Genre: Arcade Flight
Publisher: XS Games
Developer: Kando Games
Release Date: September 18, 2008

Ever since I first booted up Ace Combat, I've reserved a special place in my heart for flight combat games. Among the more exciting sensations in all of gaming is that of pushing a super jet to the very limits of human endurance, along with the adrenaline rush that comes with twisting, looping and diving in order to lock onto an enemy and fire off a missile. Unfortunately, Rebel Raiders: Operation Nighthawk for the Wii can't deliver any thrills whatsoever, and you are left with a soulless waste of effort, a game that would have been better left forgotten by the annals of history.

The story in Raiders is your typical generic farce: An evil government creates worldwide totalitarian regime, and it's up to a rag-tag group of rebels to rage against the machine. It's essentially the cut and paste Star Wars/Ace Combat rip-off, but with absolutely zero depth. I'm willing to forgive an unoriginal story in a game when it's at least presented in a convincing manner, but Raiders isn't even trying. The script is terrible, with the dialogue appearing to have been run through a Babelfish translation and stuck directly into the game, and the delivery of the lines is so unconvincing that you begin to wonder if Kando just recorded the table reading of the script and used that as the final version. Furthermore, every character in the game is completely unremarkable, and you don't develop any sort of bond to anyone in the universe. This is likely because all of the game's personalities are conveyed via static image during missions, and everyone is referred to by call sign rather than by name. The result is that you're left really not caring about these rebellious spirits, and you kind of wish they would just hang it up so that you could end this atrocious mess of a game.

In addition to illustrating how not to tell a story, Raiders also teaches us all the wrong ways to utilize the Wii's unique control scheme. Obviously, motion-sensing seems like the perfect way to play a flight game, and with more work, that very well may be true, but the scheme laid out here suffers from a severe lack of fine-tuning. You use the Nunchuk to control the pitch and yaw of your craft, pointing it up and down and rolling it from side to side to maneuver. The problem is that game doesn't seem to be very good at registering fine adjustments, so your time in the sky will look much less graceful than if you were playing the game with a traditional flight stick or dual analog controller. While you will adjust to the controls eventually, they never click just right, and you'll still spend way too much time slamming into rock walls or losing your missile lock because it's so difficult to command your aircraft.

Matters are only made worse by the button layout, which proves once more that trying to shoehorn a bunch of controls onto the simplified Wiimote and Nunchuk just doesn't work. The commands are mapped in such a way that you will always be frantically searching for the right button while trying to keep your jet from succumbing to enemy fire. Again, the setup is functional, but it's far from intuitive.

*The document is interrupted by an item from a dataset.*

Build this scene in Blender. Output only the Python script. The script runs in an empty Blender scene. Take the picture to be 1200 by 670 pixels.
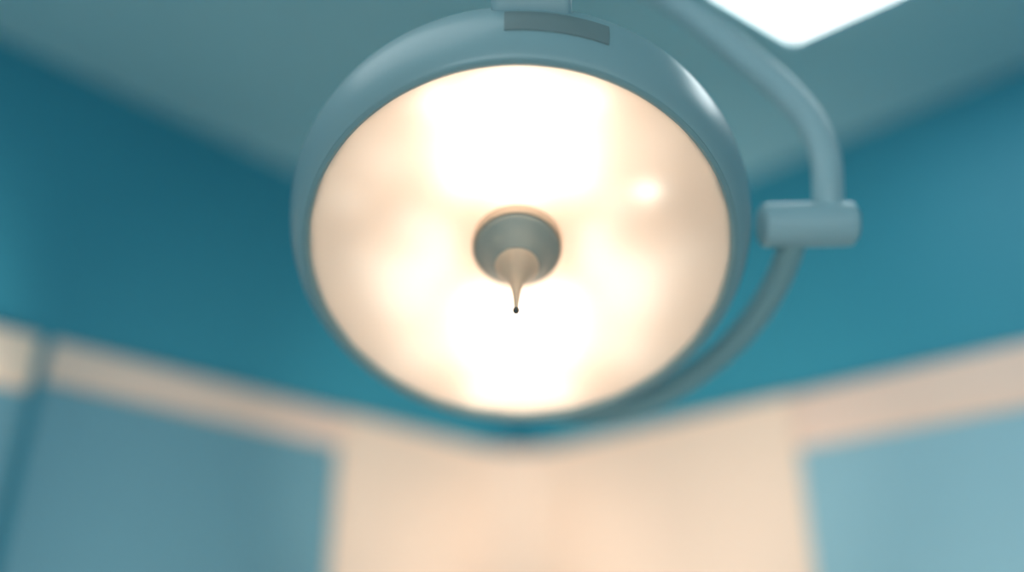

Further enhancing the agony of playing Raiders are the graphics, which would barely qualify as last-gen. This version is actually a remake of a game which appeared on the PS2 and PC several years ago, but the visuals still manage to look dated by those standards. Environments are flat and boring, and the planes themselves feature almost no detail whatsoever. Animations are also limited, with your craft jerking hard every time you turn, rather than smoothly gliding from one position to the next. The fact that the graphics received no upgrades whatsoever (I know the Wii isn't a powerhouse by any means, but it can look so much better than this) speaks to the developers' lack of faith in their own product. They decided it wasn't worth it to put forth the effort to make this game look respectable, so you really shouldn't waste your time playing it.

Raiders tries to make up for its glaring shortcomings by offering a large number of missions, but even this attempt is misguided due to the simple fact that all of the missions unfold in almost the same way, and none of them are any fun to play. Nearly every outing begins with you dogfighting against enemy jets, chasing them around in an attempt to shoot them down before you die of boredom. After a while, those jets will almost always be joined either by bombers or land-based turrets that, even though they've been present the entire time, have only now decided to activate and pose a serious threat. The gimmick with the bombers and turrets is that they can only be destroyed using your ship's gun, rendering your missiles or other special weapons worthless. No reason is ever given for this special "missile-resistant" armor, and that's probably because it's just an attempt to artificially increase the game's difficulty and lengthen the missions. Sometimes, when you're really lucky, a level will end with you fighting a destroyer, but these objectives devolve into simple "shoot the glowing weak spot" affairs and almost always end with the enemies fleeing before you can deliver the killing blow. I can only imagine how much morale suffers when you put your life on the line again and again, simply to see the enemy retreat once the tide of battle swings, but sadly, that is simply the way of things with Raiders — all of the work, but none of the payoff you've come to expect from a game.

As I reflect on Rebel Raiders: Operation Nighthawk, I'm left trying to decide if the game does anything right. But the more I think about it, the more the game proves itself as nothing more but simple shovelware. Sure, everything about the title is perfectly functional, but there's not a fun moment to be had. The fact that you can fly your plane directly into a rock wall or an enemy and not immediately explode saps any remaining realism (True story: At one point in the game, I got stuck when I ran into a ground turret. How does that happen to a jet flying at Mach 2?!), and the repetitive mission structure means boredom will set in fast. Furthermore, the uninspired knockoff story line, coupled with the terrible script and bottom-of-the-bin production values, mean that there's nothing to like about this game. Stay far, far away from this wasted effort; it has spectacularly crashed and burned, and now lies a smoldering heap atop the Wii's mountain of shovelware games.